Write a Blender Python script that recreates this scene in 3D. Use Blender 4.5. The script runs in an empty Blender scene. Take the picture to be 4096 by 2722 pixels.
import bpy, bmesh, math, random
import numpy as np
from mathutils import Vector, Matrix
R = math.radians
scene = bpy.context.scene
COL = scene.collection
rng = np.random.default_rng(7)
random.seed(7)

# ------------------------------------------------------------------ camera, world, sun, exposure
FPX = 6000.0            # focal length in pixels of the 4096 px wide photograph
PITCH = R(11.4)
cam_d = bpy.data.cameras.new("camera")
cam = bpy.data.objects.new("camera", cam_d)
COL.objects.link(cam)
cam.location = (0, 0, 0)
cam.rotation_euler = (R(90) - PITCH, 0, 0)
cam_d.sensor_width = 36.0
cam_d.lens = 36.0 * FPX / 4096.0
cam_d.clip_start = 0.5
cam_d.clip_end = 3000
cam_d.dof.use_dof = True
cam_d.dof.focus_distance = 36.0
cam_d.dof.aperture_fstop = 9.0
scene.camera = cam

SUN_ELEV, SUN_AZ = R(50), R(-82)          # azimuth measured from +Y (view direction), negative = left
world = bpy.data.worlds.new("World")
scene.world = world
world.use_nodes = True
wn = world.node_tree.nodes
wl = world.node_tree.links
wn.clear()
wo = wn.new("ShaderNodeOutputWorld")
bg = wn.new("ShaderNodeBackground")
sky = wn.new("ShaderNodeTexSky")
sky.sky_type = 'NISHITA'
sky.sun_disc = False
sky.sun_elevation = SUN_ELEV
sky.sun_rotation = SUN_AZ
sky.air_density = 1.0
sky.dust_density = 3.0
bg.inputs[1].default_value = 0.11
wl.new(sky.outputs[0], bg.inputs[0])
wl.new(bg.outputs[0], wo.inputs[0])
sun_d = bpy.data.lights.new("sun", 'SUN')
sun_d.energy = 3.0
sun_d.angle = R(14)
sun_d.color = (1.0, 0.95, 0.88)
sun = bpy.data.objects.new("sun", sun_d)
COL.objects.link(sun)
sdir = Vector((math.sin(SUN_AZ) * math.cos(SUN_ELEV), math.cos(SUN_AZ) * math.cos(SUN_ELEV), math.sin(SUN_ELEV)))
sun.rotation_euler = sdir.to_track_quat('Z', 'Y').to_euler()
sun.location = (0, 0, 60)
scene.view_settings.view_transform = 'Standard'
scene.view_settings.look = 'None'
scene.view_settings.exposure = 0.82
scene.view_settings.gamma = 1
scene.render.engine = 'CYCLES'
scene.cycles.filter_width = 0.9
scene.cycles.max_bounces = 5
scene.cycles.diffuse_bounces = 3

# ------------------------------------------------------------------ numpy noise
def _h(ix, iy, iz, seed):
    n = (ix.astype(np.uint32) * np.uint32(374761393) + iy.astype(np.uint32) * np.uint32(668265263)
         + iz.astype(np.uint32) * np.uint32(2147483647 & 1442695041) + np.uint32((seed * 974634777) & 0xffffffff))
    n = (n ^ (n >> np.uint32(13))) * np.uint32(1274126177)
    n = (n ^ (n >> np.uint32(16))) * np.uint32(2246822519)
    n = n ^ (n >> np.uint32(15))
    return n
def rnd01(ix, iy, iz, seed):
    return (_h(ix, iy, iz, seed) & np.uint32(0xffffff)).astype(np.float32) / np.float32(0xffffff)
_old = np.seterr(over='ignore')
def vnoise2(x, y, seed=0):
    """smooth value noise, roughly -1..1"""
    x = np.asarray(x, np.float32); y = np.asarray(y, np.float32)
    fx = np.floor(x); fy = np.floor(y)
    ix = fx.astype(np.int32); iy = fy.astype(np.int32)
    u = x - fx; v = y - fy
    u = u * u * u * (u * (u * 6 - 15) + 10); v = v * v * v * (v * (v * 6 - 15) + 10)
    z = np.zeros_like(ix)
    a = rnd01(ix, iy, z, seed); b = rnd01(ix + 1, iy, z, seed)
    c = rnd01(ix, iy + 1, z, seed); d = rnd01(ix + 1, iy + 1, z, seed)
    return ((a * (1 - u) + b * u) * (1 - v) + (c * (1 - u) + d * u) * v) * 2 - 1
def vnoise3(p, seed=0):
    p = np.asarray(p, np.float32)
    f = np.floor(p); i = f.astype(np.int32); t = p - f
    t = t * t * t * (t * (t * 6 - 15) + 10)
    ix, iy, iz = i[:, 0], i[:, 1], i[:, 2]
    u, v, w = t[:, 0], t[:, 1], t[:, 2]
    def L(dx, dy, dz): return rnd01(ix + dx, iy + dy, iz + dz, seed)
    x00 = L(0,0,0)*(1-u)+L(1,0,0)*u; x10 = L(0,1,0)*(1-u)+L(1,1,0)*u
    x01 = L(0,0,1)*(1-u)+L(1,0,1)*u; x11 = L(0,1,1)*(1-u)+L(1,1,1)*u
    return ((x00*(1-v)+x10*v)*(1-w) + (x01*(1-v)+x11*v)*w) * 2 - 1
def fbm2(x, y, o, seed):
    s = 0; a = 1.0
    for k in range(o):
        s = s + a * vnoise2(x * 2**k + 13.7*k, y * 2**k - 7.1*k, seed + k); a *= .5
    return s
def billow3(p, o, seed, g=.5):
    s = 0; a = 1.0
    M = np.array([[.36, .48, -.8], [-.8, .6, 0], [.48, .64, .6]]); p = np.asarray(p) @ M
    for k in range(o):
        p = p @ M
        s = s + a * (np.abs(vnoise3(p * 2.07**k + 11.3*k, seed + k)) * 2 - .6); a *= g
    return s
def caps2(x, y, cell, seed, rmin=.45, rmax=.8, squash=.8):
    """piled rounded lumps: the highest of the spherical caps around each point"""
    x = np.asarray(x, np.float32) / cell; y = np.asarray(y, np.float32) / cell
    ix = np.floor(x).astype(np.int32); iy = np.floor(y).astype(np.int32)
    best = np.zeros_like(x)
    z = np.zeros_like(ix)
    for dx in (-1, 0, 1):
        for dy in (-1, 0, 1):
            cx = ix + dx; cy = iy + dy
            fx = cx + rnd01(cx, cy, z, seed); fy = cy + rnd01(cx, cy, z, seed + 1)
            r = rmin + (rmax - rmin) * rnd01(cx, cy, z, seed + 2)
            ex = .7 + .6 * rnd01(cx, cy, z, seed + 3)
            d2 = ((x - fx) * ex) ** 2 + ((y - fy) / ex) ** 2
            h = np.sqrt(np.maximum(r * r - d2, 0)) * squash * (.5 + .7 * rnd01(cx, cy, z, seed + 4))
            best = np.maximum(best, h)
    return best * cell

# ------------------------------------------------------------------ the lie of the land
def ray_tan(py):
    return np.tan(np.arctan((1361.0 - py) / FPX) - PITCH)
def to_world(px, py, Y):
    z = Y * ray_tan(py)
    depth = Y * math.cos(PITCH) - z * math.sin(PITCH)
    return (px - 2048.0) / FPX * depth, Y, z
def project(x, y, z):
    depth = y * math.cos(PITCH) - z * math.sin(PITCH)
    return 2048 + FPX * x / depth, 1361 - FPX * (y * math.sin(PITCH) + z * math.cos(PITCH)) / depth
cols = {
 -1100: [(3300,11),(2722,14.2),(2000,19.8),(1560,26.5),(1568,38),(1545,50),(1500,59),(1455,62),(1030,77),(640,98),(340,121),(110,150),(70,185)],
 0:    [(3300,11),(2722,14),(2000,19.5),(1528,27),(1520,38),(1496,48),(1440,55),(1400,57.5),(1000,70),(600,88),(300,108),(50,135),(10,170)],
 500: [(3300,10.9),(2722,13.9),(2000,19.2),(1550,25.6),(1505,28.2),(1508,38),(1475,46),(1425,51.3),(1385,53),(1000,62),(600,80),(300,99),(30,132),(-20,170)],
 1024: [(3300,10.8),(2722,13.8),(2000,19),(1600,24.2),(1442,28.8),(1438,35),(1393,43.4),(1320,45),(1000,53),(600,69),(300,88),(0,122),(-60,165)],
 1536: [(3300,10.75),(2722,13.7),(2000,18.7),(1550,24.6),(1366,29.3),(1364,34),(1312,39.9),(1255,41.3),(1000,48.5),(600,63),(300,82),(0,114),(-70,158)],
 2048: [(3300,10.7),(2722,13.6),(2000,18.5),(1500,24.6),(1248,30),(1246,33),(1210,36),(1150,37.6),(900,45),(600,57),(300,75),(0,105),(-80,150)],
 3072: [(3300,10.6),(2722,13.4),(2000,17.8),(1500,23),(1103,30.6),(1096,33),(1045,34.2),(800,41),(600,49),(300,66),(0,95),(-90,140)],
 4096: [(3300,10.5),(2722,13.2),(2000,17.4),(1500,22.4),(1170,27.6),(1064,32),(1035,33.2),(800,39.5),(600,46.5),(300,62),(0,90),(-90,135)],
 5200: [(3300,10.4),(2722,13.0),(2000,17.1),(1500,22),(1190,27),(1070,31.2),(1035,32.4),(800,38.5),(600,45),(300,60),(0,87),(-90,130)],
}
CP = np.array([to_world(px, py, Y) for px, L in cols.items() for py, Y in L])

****

## Exercise goal:
What you return should be the lines from the start of the data through the line with "random.seed(7)", quoted exactly and nothing more.

## Expected answer:
Write a Blender Python script that recreates this scene in 3D. Use Blender 4.5. The script runs in an empty Blender scene. Take the picture to be 4096 by 2722 pixels.
import bpy, bmesh, math, random
import numpy as np
from mathutils import Vector, Matrix
R = math.radians
scene = bpy.context.scene
COL = scene.collection
rng = np.random.default_rng(7)
random.seed(7)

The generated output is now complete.